クルマから部屋が見える、カーナビ「Strada Fクラス」を発売

» 2008年05月14日 21時05分 公開
[土肥義則,Business Media 誠]

 パナソニック オートモーティブシステムズ社は5月14日、カーナビゲーションシステム「Strada(ストラーダ)」の上位モデル「Fクラス」2機種を、6月13日から発売すると発表した。ストラーダは2003年7月に発売され、家庭で楽しむ映像や音楽を車内に持ち込む“From Home to Car”をコンセプトにしてきたが、今回のFクラスでは「クルマと家がつながるネットワークを提案していく」(市販ディビジョン事業部の木村真人氏)という。

 同社の調べによると、市販カーナビ市場(自動車メーカー製除く)は2007年度が163万3000台、2008年度は前年度比116%増の190万台を予想している。「市販カーナビ市場はまだまだ成長できる分野。ストラーダは累計で100万台を販売しており、今後は国内トップシェアを目指していく」(木村氏)との抱負を語った。

CN-HX1000D、価格35万4900円(左)、CN-HW1000D、価格35万4900円(右)

Fクラスの特徴は3つ

 Fクラスの特徴は大きく分けて3つある。1つめはBluetooth機能を持つ携帯電話と接続することで、パナソニック製の家電をFクラスから操作することができる。例えばネットワークカメラで撮影した部屋の状況(静止画)を見ることができ、カメラ※の向きや解像度もコントロールできる。このほかDVDレコーダー「DIGA(ディーガ)」を遠隔操作することによって、テレビ番組を予約できたり、自宅玄関ドアを施錠したり、照明やエアコンのオン/オフ操作などができる。カーナビで家とクルマのネットワーク化を実現したのは世界初という。

※カメラ:対応機種はBL-C131、BL-C111

 携帯電話を使って画像を見るシステムはすでに構築されているため、あまり目新しさはないかもしれない。ただ携帯電話の小さな画面よりも、大きな画面(7型ワイドモニター、115万画素)かつ高画質であるFクラスの方が見やすいだろう。

中期商品戦略(左)、2008年マーケティング戦略(右)

 2つめは画質と音質を向上させたことだ。画質面では薄型ハイビジョンデジタルテレビ「ビエラ」で培った高画質の技術を応用することで、地上デジタル放送やDVDを高画質で見れるようになった。Fクラスに搭載している「液晶AIモード」では「コントラストにメリハリがなく見えにくい映像であっても、画面のコントラストを自動調整する。このため車内が明るい昼間でも見やすい画面を実現した」(担当者)

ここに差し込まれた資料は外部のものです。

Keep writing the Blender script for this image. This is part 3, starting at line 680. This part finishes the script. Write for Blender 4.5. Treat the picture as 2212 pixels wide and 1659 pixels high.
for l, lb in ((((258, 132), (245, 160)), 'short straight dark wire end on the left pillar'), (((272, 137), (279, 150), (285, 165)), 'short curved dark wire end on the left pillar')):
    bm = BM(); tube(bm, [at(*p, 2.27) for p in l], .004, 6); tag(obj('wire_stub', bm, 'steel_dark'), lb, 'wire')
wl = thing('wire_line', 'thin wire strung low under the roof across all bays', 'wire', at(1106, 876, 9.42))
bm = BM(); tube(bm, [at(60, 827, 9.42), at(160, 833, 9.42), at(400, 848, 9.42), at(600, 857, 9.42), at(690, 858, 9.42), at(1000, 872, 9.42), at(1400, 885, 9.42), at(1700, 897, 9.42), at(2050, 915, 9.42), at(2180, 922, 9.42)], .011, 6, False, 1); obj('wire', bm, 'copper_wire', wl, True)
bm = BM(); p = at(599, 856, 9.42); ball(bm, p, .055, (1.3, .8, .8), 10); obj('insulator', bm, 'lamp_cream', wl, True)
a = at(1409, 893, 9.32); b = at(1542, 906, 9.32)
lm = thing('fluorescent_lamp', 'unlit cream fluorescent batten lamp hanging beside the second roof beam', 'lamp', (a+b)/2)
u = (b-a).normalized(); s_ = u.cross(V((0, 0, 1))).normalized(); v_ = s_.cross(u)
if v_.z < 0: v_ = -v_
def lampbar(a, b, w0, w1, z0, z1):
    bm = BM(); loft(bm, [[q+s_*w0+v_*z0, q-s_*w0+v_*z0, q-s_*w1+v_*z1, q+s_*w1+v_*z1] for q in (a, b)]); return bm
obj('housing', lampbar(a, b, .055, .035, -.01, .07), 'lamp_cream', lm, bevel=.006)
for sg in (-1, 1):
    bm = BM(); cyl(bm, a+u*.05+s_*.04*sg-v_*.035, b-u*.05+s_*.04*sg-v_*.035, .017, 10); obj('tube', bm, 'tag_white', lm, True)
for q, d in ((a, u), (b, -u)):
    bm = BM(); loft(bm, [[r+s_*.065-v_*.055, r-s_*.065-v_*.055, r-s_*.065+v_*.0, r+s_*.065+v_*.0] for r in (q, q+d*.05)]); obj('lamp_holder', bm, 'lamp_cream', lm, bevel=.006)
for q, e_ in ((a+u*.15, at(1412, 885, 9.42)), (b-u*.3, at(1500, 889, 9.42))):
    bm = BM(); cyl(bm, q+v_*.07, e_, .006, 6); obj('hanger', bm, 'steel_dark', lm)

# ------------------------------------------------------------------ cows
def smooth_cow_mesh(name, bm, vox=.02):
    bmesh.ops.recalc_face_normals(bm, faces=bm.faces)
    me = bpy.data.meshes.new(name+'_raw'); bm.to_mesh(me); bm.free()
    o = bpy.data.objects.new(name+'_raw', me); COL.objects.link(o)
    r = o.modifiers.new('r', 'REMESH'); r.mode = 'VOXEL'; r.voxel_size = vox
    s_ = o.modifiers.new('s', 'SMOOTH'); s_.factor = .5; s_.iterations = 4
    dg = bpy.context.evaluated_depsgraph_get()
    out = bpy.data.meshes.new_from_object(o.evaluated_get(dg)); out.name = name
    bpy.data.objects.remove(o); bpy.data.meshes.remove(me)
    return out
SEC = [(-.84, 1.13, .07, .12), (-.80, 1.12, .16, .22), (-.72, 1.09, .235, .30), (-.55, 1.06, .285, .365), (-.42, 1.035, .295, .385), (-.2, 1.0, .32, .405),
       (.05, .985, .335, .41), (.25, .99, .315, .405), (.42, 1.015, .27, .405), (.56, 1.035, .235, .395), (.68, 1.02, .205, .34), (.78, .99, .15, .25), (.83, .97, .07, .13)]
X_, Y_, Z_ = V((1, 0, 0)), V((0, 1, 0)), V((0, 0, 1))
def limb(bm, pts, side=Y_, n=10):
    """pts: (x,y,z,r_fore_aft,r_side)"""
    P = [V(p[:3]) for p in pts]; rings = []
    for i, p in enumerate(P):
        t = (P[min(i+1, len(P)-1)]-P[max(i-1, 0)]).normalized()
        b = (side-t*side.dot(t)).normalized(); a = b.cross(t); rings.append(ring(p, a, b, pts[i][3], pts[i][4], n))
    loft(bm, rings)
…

 またFクラスの音質を向上させるため、レコーディングエンジニア(音響の調整や録音などを行う技術者)の内沼映二氏らによって設立された「MIXER'S LAB(ミキサーズ・ラボ)」が加わり、2つの音を実現。音質にこだわりたいという人には「音の匠 モード」で高音質を、車内での会話を優先する人には「いい音でスムーズトーク モード」にすると、会話をしながらいい音質で音楽を聴くことができる。

 3つめは地図やメニュー画面のデザインを一新したほか、基本機能を充実させた。地図画面は配色を変更することで、昨年モデルよりも視認性を向上させたほか、運転中でも瞬時に判断ができるように、交差点が近づけば3D表示から2D表示に切り替わるようにした。

ネットワークの拡大を狙う

 パナソニック オートモーティブシステムズ社はストラーダを中心にしてデジタルネットワークを構築させ、便利なカーライフを提供していく方針を示した。新商品のFクラスは家とクルマのネットワークを実現したが、今後は人や仕事などとのネットワーク化が考えられる。

 木村氏は「エレクトロニクス分野を総合的に展開しているパナソニックの強みを生かし、“いつでも、どこでも、誰とでも”を身近にするネットワークを実現させたい」と話した。